The Brics+countries are also worth some consideration and are important trading partners for SA, with China the dominant player in the bloc. China represents 83% of the metals and engineering sectors trade with that country. The balance of the eight countries, namely, Brazil, India, Russia, Ethiopia, Iran, Egypt, Saudi Arabia and the United Arab Emirates, collectively represent the balance of the trade. Therefore, for the metals and engineering sector, BRICS+ is largely a China play, although the trade deficit of the country was recorded at R188.4bn in 2024.

Closer to home, Africa accounts for the lion's share of the sector's exports - 41% of total exports. "Despite the challenges of intra-African trade, the continent still presents considerable opportunity for the sector. Private capital flows into the continent in the form of foreign direct investment are on the rise. Also, the continent's relatively young age demographic augurs well for the long-term growth of the African economy," Chibanguza said.
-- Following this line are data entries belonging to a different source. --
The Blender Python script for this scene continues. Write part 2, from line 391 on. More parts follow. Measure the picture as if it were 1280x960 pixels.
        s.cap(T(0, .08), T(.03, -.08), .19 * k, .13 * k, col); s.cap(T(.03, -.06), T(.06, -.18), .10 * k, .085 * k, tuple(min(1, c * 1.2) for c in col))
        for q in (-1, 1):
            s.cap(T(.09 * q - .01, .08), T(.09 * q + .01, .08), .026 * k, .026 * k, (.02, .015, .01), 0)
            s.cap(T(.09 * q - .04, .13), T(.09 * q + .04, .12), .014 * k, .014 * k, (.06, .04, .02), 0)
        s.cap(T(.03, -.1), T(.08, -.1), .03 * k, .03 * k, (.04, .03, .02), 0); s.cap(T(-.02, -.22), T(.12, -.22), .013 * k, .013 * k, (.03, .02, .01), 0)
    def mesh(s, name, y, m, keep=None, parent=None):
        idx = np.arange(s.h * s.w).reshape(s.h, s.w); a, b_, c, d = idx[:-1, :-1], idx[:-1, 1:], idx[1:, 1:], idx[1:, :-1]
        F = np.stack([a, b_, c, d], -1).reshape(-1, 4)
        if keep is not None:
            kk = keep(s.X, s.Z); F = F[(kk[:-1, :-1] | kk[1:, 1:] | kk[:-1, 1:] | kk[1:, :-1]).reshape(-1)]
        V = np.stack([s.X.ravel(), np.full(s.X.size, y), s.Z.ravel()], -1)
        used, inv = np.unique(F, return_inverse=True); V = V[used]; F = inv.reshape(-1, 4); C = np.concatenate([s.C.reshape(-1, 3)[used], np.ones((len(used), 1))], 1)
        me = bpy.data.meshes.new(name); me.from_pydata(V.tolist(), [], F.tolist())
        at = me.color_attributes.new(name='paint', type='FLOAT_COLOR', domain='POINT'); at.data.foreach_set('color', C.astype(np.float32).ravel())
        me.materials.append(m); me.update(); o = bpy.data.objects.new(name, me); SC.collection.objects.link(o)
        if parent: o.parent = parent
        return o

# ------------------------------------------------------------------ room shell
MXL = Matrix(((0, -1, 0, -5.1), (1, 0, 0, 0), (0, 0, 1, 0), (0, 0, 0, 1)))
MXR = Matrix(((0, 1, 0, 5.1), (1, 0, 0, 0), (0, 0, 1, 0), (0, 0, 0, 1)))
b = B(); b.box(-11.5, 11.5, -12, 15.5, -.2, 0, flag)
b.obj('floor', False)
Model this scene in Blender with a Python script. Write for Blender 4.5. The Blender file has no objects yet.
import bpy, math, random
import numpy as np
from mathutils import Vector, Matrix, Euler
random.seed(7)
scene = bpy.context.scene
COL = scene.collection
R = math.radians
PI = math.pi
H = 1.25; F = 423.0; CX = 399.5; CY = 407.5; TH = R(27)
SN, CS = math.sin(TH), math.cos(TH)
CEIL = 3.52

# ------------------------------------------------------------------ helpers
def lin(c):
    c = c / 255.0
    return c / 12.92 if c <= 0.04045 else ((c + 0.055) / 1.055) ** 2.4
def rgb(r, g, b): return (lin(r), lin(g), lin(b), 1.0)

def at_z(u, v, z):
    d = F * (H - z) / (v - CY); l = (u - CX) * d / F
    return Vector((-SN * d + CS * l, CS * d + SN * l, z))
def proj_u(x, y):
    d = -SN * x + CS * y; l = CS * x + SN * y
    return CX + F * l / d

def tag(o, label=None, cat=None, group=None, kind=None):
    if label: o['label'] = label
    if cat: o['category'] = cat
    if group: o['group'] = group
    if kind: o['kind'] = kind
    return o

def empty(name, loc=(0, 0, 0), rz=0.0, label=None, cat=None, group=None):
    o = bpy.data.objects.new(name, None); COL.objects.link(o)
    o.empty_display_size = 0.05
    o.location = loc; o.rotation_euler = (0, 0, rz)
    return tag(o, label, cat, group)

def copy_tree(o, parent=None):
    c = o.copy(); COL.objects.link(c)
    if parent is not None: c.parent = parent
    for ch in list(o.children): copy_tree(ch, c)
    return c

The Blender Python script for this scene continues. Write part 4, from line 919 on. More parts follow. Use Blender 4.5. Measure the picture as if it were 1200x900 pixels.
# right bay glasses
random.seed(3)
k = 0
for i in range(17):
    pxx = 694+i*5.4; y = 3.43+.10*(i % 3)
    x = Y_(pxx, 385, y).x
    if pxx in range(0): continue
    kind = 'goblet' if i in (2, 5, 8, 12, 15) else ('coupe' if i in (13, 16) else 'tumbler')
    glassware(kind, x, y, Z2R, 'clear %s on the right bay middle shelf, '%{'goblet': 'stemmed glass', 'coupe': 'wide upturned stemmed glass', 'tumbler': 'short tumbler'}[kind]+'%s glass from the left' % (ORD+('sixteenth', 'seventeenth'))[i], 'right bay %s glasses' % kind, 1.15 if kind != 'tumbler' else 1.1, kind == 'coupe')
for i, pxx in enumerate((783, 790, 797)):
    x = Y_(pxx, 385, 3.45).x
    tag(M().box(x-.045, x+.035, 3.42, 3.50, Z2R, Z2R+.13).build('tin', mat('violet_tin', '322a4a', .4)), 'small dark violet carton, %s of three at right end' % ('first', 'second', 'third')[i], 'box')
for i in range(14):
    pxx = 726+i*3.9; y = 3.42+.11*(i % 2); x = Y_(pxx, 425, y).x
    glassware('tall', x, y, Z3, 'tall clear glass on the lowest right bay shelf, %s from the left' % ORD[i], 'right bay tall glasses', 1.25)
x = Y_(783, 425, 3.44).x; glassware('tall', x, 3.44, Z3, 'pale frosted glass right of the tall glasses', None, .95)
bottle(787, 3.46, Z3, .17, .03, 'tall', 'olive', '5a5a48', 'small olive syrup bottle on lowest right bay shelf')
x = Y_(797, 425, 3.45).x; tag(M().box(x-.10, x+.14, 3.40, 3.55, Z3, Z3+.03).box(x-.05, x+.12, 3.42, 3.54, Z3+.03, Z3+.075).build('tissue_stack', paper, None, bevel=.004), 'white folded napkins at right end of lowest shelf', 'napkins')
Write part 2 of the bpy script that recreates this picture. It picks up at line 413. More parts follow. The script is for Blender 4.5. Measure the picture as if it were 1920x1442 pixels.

Another concern for the sector is carbon border adjustments. "There is considerable concern about the growing global tendency to lean on those instruments. Countries have responded to the EU's early introduction of the instrument, the Carbon Border Adjustment Mechanism (CBAM), in three ways: Those who oppose it, those who impose their own CBAM mechanisms, and those who are considering domestic emission trading systems (ETS) to capture carbon revenues locally and this is also considered as the first step toward developing their own CBAM mechanism," Chibanguza said.

About 36% of the sector's exports would be affected if all the countries that are currently imposing as well as those that are still considering ETS schemes all apply the CBAM mechanisms.

Chibanguza said: "There are also a number of domestic headwinds facing the sector, including persistently pedestrian economic growth, the fact that well-intended reforms by the state have not yet borne fruit, and widespread company closures, for example, the contemplation of the closure of ArcelorMittal South Africa's long steel business and the many other companies across the sector that face weak order books and strong import competition."